Now we all know that the models are being used to try and explain the behaviour of the ocean currents. So indirectly your point makes sense.

Yet the primary purpose of this paper (and the published code) is to help the modellers be aware of their models’ limitations.

Janice Moore
Reply to  M Courtney
September 18, 2022 12:26 pm

The primary purpose of the paper, I believe, is to assert this:

Coarse graining technique enables them to quantify

As Rud Istvan points out above, they have no meaningful data to quantify.

Richard Hill
September 17, 2022 8:15 pm

It is widely recognised among painters that a good idea is to narrow your eyes and squint at the scene to get rid of unnecessary detail.
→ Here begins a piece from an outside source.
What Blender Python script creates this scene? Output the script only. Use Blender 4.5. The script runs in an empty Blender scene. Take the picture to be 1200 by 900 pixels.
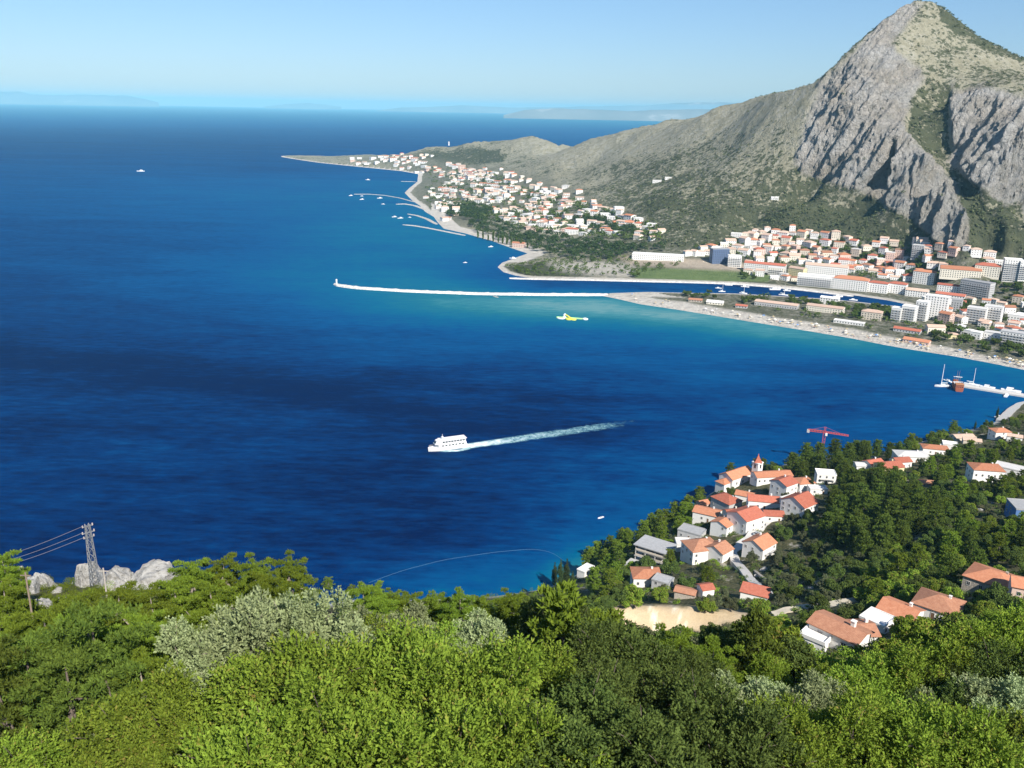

There is some merit in this approach. I found the overview of the circumpolar current marvellously effective in showing the bottleneck effect of the Drake Passage between South America and the Antarctic peninsula. It might cast light on two known geotechnical problems. One question is, could the visible turbulence on the eastern downstream side have an influence on the weird large geomagnetic anomaly in the same area? The other question is, could there be a connection between undersea volcanoes in the Drake Passage itself and the La Nina, El Nino switching so far unexplained?

John de Jager
Reply to  Richard Hill
September 18, 2022 3:54 am

I believe, though I can’t find the reference, that Buckminster Fuller attributed his patterns of thought to his early childhood years with extreme myopia that led him to see the big picture rather than all the small details.

September 18, 2022 1:16 pm

It’s a novel approach, it will need to be augmented over time, hopefully with some empirical data, though this would be a massive project involving many floats at many depths over massive areas.

I just don’t see them ever getting funding for that.

More likely, this will be open to getting results you want, given the extra play in the rope here.